We've got some really good analogs to compare against. You know, typically a CO2 flood recovers between 10% and 20%. Denbury has averaged I believe 17% incremental recovery, if not higher. We've tried to be conservative in our expectations, and I think Denbury has also been very conservative in terms of their projections of recovery going forward. In terms of how you predict what recovery's going to be, that will just take time.
I don't think you can just come out and say, okay, now we have production. It's going to be this percent or that percent. The ultimate recovery is just going to take some time. What the reservoir engineers will do is they will say, well, once we've got -- we've shown that there is recovery, then we'll apply the, what we consider to be the low end of recovery and that will be our proved reserves and then you have to earn into the balance and so the balance will start off as probable, maybe a piece will be possible. Then over time you'll earn in at the higher and higher recoveries.
Kevin Arare - Analyst
Okay. And the only other question that I had was the payout to Denbury, is that just the $200 million, or is that based on the margin that you're making on the -- barrels that you're pulling out of the ground?
Robert Herlin - President, CEO
Well, the answer is really both. It's -- the amount that -- to be paid out is a fixed amount. It's $200 million. How that gets paid out is, obviously, depending upon the margins that we net in the field, which is driven by what is the crude price at the field less the direct operating cost in the field, so whatever that gross margin is goes against that $200 million number.

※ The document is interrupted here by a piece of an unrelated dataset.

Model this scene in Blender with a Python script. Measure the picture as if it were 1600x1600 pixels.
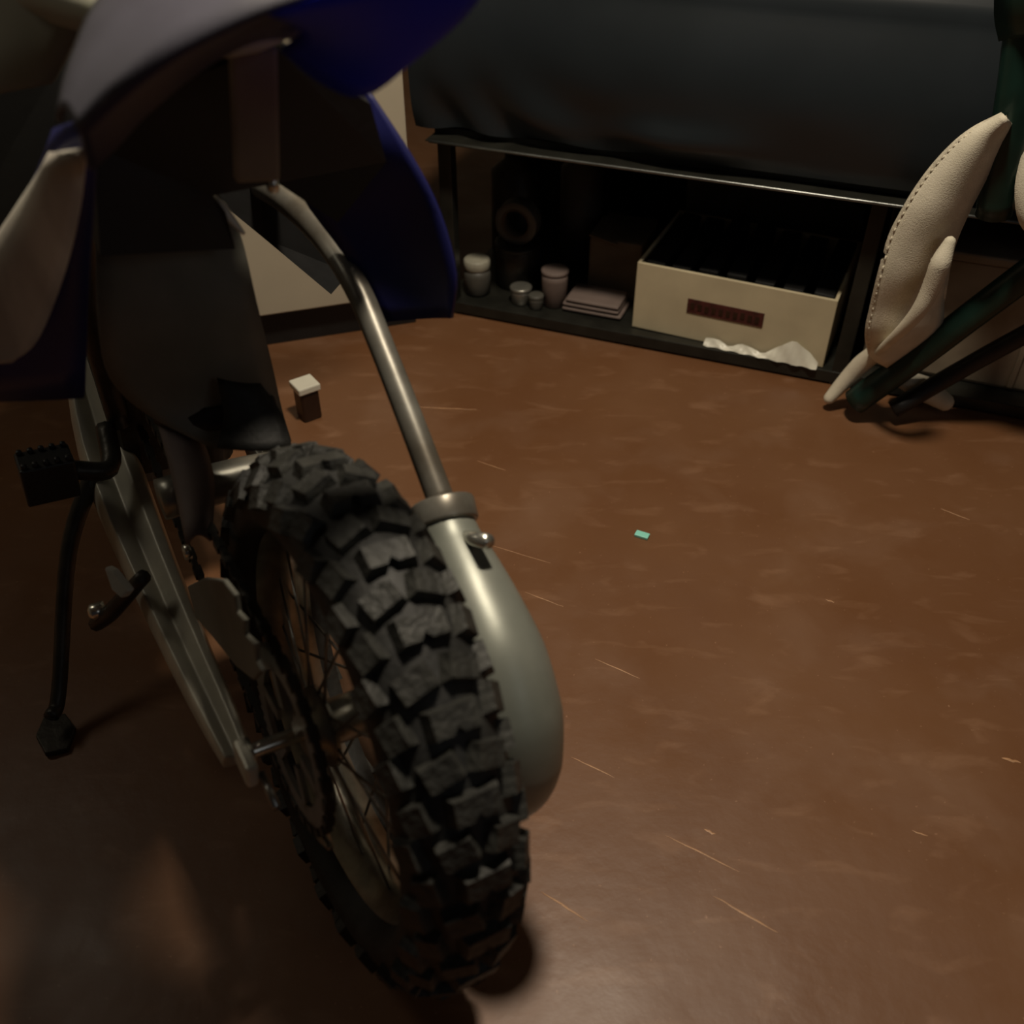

We estimate that that's a gross production of somewhere in the 5 to 7 million barrels of oil out of a total of 50-plus million barrels in the project. So we think payout will occur early in the life of the project and, therefore, we will have our quarter interest in the project throughout most of the life of the project. And, of course, from day one we have our separate 7.4% overriding royalty interest right off the top.
Kevin Arare - Analyst
Okay. Thank you, gentlemen.
Sterling McDonald - CFO
Kevin, is Kaiser developing CO2 projects?
Kevin Arare - Analyst
No. I'm just a small investor in your Company, just been interested in the Delhi project.
Sterling McDonald - CFO
Okay, well, great. We appreciate it, and just an FYI, this is Sterling, I'm from Tulsa.
Kevin Arare - Analyst
Okay.
Operator
Thank you. Management, there are no further questions at this time. Please continue with any closing comments.
Robert Herlin - President, CEO
Certainly. I would like to thank everybody for participating, listening this morning, and we look forward to talking to you next quarter.
Operator
Thank you, ladies and gentlemen. This does conclude our conference for today. If you would like to listen to a replay of today's conference in its entirety, you can do so by dialing 303-590-3000 and put the access code 11119784.
Once again, to listen to a replay, please dial 303-590-3000 and put the access code 11119784. ACT would like to thank you very much for your participation today. You may now disconnect. Have a very pleasant rest of your day.